Forced HTTPS on web site
Andrew Savchenko
bircoph at gmail.com
Wed Mar 14 14:32:28 UTC 2012
Hello,
On Wed, 14 Mar 2012 12:33:49 +0100 Alexander Kriegisch wrote:
> Andrew Savchenko, 09.03.2012 15:51:
[...]
> > Commercial certificate is not necessary, CACert certificates are
> > acknowledged by any sane browser and may be obtained for free after
> > registration.
>
> One more comment about this statement, because it surprised me and I
> just got around to testing it today. The result is as it always was: no
> browser I tested (current release versions of Chrome, FF, Opera, IE)
> trusts the CAcert root certificate, every single one shows a warning.
This does not depend on your browser, but depends on your system SSL
configuration. On all my boxes Gentoo is used. File
/usr/share/ca-certificates/cacert.org/cacert.org.crt
is included in the standard app-misc/ca-certificates package taken by
Gentoo from Debian:
http://packages.debian.org/sid/ca-certificates
That's why at least in these distributions it will work, Ubuntu
probably follows.

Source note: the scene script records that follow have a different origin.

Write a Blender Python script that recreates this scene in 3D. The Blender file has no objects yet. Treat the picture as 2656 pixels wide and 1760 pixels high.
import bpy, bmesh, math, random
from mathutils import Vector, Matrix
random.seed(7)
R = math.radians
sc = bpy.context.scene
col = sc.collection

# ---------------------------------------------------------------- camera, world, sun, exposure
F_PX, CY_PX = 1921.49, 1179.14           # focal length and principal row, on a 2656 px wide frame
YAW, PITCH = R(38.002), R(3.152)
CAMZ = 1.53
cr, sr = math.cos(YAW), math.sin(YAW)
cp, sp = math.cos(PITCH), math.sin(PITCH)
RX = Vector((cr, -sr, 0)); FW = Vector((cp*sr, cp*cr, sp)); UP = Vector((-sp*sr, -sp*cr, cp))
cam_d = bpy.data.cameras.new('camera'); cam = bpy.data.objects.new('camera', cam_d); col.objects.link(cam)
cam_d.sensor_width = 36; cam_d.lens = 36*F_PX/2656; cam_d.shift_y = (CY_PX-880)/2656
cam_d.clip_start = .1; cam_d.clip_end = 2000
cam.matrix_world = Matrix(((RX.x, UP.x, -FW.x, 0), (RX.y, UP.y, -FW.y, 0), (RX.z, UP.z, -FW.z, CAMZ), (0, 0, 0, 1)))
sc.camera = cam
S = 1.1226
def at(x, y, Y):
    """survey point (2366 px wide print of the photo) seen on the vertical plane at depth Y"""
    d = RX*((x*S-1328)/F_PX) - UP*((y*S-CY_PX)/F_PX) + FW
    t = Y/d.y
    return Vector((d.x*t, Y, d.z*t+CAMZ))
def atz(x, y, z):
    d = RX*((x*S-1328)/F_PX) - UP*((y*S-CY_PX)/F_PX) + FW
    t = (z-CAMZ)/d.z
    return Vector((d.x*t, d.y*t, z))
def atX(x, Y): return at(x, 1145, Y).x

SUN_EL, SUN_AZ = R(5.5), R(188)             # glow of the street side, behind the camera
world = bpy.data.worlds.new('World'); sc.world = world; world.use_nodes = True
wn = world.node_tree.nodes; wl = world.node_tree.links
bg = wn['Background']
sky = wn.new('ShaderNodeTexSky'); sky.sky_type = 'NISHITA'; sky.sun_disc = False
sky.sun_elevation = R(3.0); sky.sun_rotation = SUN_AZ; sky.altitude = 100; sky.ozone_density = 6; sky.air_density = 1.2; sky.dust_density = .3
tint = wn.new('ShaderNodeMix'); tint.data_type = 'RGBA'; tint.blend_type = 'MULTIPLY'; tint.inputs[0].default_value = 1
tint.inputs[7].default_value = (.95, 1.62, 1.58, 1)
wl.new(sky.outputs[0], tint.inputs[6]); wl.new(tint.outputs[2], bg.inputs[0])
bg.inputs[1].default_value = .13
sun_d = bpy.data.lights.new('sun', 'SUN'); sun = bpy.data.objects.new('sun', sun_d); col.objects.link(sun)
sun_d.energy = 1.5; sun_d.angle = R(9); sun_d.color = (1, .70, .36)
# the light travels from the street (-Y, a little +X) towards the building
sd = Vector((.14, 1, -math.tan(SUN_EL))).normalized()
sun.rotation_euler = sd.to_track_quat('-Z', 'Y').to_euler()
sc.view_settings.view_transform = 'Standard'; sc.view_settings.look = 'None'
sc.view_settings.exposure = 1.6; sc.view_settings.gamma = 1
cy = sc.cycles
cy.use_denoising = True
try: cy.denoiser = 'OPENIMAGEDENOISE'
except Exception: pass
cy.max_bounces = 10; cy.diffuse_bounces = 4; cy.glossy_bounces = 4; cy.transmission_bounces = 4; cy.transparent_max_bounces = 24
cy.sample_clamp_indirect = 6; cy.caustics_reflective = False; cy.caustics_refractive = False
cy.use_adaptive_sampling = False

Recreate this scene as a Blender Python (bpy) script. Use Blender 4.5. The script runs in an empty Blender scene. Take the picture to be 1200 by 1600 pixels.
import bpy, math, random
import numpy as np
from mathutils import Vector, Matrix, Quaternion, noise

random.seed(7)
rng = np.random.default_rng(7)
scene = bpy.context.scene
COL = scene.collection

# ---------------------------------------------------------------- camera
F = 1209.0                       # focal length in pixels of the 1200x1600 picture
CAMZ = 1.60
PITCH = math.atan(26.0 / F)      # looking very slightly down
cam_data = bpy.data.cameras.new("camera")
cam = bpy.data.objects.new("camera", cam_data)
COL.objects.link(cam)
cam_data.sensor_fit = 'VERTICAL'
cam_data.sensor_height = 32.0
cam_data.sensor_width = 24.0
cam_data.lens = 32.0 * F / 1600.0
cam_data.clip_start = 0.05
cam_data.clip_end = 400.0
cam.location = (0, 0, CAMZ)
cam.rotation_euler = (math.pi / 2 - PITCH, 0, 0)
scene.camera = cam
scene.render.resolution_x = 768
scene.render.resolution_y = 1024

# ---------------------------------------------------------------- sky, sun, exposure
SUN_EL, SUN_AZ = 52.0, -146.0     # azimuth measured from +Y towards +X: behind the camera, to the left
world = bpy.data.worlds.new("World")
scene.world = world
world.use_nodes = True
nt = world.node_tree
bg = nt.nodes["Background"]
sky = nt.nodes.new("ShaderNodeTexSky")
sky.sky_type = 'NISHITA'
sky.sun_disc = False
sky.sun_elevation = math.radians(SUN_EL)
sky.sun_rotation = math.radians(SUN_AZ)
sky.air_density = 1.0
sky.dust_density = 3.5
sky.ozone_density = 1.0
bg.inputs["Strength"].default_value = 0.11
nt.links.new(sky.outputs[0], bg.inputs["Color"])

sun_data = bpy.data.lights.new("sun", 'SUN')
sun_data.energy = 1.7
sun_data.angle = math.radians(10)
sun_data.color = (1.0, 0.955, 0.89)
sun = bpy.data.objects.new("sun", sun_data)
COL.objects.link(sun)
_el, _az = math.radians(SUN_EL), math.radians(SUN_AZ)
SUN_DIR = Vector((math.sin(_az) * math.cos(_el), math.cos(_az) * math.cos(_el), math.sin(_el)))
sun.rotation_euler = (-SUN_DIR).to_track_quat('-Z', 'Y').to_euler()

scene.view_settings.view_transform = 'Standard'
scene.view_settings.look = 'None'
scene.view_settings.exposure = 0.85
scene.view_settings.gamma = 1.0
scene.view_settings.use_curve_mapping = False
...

If not, update your system. If you have no
system-wide certificate lists, than your system is broken. If your
distribution does not support this certificate, then ask maintainers
to fix this problem.
> Anything else would have been a surprise to me.
Then install Debian or Gentoo and be surprised
> Getting automatic trust
> on such certificates would be a security nightmare. Even with WOT
> notaries it is not much better.
Please prove this statement, if you are implying that free of change
CA is less secure. Payment of some little amount of money has nothing
to do with CA security (but has with CA welfare).
Currently used SSL scheme has very little security, its more like an
illusion of security, because any of about 200 CA can sign certificate
any domain. And use of commercial CA changes nothing. Recent events
with Comodo and DigiNotar CAs prove my statement.
The real solution will be use of web of trust with high number of
minimal certificate signers. Only when CA is signed with multiple CAs
(let's say ten) than you may trust it. But current SSL scheme is
simply not capable for this kind of work.